In another project, the series Triples (2009), we feel in the images, a bit like the third person evoked in Simone de Beauvoir’s novel L’invitée, the discomfort raised by the artist’s presence. For this artwork, created during a residency in Vienna, the artist approached couples and the discomfort was produced by the fact that she was intruding into the daily life of their household. Waldron was trying, more broadly, to challenge the exclusive structure of the couple as a social construction and to demonstrate the complexity of a relationship grappling with individual and communal desires.

Still in continuity with “setting a test” in order to “set the scene,” or a performative action “set in motion,” Waldron is planning a residency in Beijing, China. There, she will try to convince factory workers to let her become their family helper and perform household tasks to lighten their load and take care of their home while they are at work. This commendable challenge will also be faced, one can imagine, with numerous cultural barriers. In any case, Waldron loves to get involved and will conduct this new experiment with her natural respect and generosity.
Translated by Käthe Roth

1 Presented at Oboro, in Montreal, from 9 March to 13 April 2013. See also Kim Waldron, The Do-It-Yourself Cookbook (Montreal: Galerie Thomas Henry Ross art contemporain, 2013).
2 Gilles Deleuze and Félix Guattari, Mille plateaux (Paris: Éditions de Minuit, 1980), p. 342.

 
Kim Waldron was born in Montreal. She holds a BFA from NSCAD University and an MFA from Concordia University.
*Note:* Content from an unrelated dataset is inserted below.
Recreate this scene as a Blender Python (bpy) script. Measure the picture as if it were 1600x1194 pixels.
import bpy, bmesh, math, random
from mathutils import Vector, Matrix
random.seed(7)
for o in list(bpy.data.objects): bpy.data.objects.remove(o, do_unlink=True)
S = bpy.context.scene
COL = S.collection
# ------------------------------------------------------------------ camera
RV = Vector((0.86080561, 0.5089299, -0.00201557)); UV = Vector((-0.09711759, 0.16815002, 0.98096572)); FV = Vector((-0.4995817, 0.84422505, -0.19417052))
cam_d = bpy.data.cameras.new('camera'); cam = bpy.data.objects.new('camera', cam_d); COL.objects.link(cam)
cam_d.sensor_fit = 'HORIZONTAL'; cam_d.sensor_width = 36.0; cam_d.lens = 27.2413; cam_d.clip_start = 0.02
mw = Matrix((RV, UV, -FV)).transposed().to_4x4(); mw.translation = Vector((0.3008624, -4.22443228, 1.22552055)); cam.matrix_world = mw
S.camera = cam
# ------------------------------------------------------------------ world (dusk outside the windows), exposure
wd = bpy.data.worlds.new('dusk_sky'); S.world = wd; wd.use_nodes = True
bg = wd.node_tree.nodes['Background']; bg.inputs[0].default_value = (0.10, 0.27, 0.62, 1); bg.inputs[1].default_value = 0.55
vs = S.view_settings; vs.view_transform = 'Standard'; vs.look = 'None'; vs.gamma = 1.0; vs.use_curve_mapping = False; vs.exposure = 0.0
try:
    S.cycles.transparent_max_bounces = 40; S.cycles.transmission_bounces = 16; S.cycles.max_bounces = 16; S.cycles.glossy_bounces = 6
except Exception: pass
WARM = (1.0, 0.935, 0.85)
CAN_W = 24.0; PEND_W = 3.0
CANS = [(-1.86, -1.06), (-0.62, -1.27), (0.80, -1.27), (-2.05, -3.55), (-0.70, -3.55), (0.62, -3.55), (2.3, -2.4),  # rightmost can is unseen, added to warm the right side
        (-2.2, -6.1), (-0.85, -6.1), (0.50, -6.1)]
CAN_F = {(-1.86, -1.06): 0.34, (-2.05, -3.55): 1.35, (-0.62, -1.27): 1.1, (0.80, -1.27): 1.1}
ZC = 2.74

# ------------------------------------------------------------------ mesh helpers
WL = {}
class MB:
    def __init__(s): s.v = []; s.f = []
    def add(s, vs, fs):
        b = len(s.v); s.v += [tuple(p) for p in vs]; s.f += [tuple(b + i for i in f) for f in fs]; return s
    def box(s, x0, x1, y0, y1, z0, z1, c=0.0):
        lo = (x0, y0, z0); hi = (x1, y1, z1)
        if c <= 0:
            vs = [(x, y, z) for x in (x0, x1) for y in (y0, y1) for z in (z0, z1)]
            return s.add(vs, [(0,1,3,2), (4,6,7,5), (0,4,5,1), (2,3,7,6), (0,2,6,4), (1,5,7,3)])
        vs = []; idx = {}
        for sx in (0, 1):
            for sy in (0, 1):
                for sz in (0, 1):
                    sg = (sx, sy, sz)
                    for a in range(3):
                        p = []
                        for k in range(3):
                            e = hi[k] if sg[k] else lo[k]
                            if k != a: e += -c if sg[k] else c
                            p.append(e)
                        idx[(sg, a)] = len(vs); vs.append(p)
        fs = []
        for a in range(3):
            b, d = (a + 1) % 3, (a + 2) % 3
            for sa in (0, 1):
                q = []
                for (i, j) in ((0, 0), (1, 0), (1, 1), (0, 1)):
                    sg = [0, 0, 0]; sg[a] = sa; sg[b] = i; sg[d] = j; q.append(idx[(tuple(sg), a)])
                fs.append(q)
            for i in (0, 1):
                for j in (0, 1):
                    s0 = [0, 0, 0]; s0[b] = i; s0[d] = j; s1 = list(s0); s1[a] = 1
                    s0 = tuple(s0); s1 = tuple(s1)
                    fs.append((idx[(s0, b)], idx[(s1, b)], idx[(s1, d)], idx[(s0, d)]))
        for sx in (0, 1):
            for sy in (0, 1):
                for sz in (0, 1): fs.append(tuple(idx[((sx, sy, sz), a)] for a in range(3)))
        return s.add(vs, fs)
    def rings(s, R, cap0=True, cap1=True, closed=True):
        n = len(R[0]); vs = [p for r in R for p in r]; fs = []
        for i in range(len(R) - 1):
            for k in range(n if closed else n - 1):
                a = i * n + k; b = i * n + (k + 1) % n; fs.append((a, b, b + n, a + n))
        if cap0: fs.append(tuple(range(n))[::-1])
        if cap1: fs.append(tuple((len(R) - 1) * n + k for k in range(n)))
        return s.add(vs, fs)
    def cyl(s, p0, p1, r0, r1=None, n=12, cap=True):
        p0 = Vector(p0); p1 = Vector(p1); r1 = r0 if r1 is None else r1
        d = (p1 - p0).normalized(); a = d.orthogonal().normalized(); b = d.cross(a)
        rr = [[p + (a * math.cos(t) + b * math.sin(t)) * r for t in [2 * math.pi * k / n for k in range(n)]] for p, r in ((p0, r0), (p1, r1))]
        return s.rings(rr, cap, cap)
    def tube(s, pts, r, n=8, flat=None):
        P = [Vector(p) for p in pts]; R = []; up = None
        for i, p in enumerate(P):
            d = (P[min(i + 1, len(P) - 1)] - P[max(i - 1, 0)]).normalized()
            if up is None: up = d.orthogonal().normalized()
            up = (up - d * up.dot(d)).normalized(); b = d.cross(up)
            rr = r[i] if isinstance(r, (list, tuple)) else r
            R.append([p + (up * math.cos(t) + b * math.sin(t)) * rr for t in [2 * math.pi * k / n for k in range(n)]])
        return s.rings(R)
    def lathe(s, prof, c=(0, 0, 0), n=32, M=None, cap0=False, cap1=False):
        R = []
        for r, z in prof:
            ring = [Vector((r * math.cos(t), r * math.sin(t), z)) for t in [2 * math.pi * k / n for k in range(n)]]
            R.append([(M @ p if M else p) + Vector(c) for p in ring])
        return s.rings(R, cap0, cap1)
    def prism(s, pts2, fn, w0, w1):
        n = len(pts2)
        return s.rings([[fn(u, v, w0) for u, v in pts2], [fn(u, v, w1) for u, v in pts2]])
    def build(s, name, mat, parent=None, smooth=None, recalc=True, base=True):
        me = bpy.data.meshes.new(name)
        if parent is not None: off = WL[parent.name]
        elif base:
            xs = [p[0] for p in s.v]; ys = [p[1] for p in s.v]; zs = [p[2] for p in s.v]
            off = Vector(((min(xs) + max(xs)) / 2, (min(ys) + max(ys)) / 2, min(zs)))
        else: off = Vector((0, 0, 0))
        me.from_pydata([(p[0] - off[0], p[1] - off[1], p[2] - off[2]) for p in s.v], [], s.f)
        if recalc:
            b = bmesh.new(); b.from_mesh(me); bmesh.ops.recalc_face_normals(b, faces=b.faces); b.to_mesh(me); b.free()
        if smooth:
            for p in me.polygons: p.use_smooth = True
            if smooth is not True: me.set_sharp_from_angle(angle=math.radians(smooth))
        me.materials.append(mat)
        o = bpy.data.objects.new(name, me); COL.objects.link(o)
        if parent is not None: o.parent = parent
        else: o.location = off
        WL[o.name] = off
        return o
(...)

She has exhibited extensively, most notably at the Musée régional de Rimouski, Oboro (Montreal), Œil de Poisson (Quebec City), Gallery 44 (Toronto), Eyelevel Gallery (Halifax), the Art Gallery of Windsor,and La Centrale Galerie Powerhouse (Montreal). She is a 2013 recipient of the Claudine and Stephen Bronfman Fellow- ship in Contemporary Art and she just won the Pierre-Ayot Award 2013, from the city of Montreal. kimwaldron.com

Sonia Pelletier is the editorial coordinator of Ciel variable.